The rising cost of attending a top business school is likely to add more fuel to the always-burning debate over whether the MBA is worth it. To Dan Bauer, a Harvard MBA who is founder and CEO of The MBA Exchange, an MBA admissions consulting firm, it’s still a no-brainer. “When I attended Harvard Business School in 1988-90, the tuition was approximately $15,000 per year, and the total cost for a married student with two kids was about $45,000 per year,” he says. “At that time, the investment felt overwhelming — especially when factoring in two years of foregone income. However, my breakeven point came just four years after graduation. Today, nearly 25 years, later, I can easily say that the ROI on attending HBS makes it the best investment of my life.”

Among the most highly ranked business schools, the best deals appear to be at the University of Texas’ McCombs School of Business and Indiana University’s Kelley School of Business. For an in-state student, the total cost of the MBA is $108,996. Even for non-residents, the price tag is comparatively reasonable: $140,064, the lowest for any Top 20 MBA program. At Kelley, the total in-state cost comes to just $104,238 versus $142,158 for an out-of-state student.

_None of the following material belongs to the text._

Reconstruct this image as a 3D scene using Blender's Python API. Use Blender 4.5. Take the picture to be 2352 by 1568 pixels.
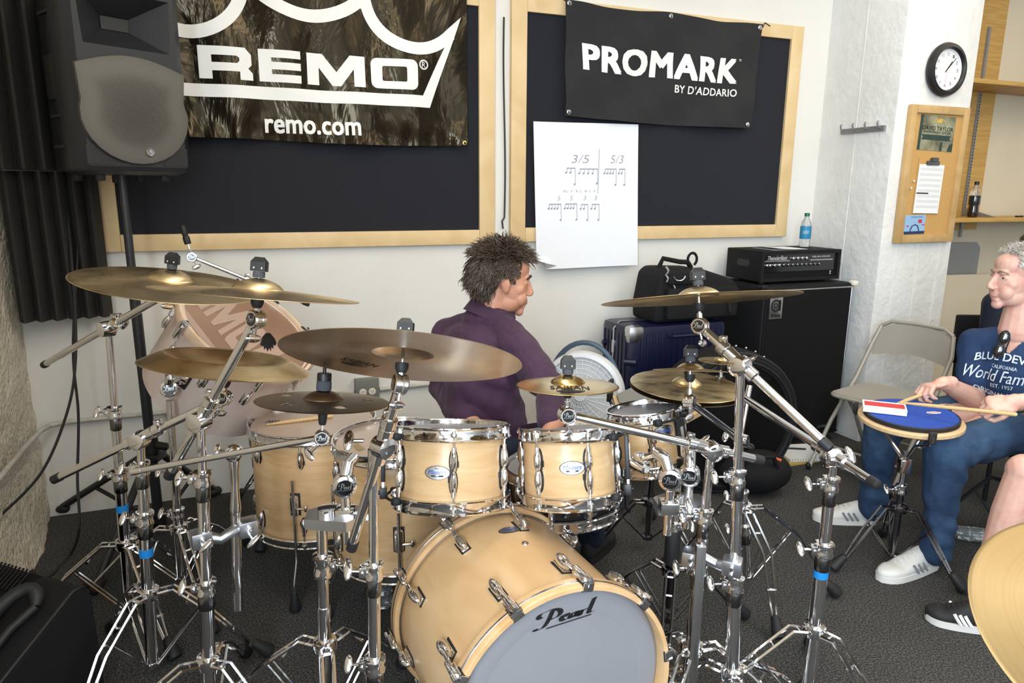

To see how much all the top schools now charge for their MBA programs and how they compare with each other, check out PoetsandQuants.com:


COMMENT

The title of this piece is wrong ... it should be that the PRICE of an elite MBA now exceeds $200,000. The sloppy choice of words when describing what people pay for things gives a very wrong impression of the structure of society and the economy. It is now more than 20 years ago that I first wrote that the biggest 'cost' in the modern economy is PROFIT. Writers about economy confuse cost and price and miss the underlying trend that productivity has been pushing costs down for the past 50 years, while (an appearance of) prosperity has been allowing prices to rise, which in turns has been very good for those with an ownership interest in profit.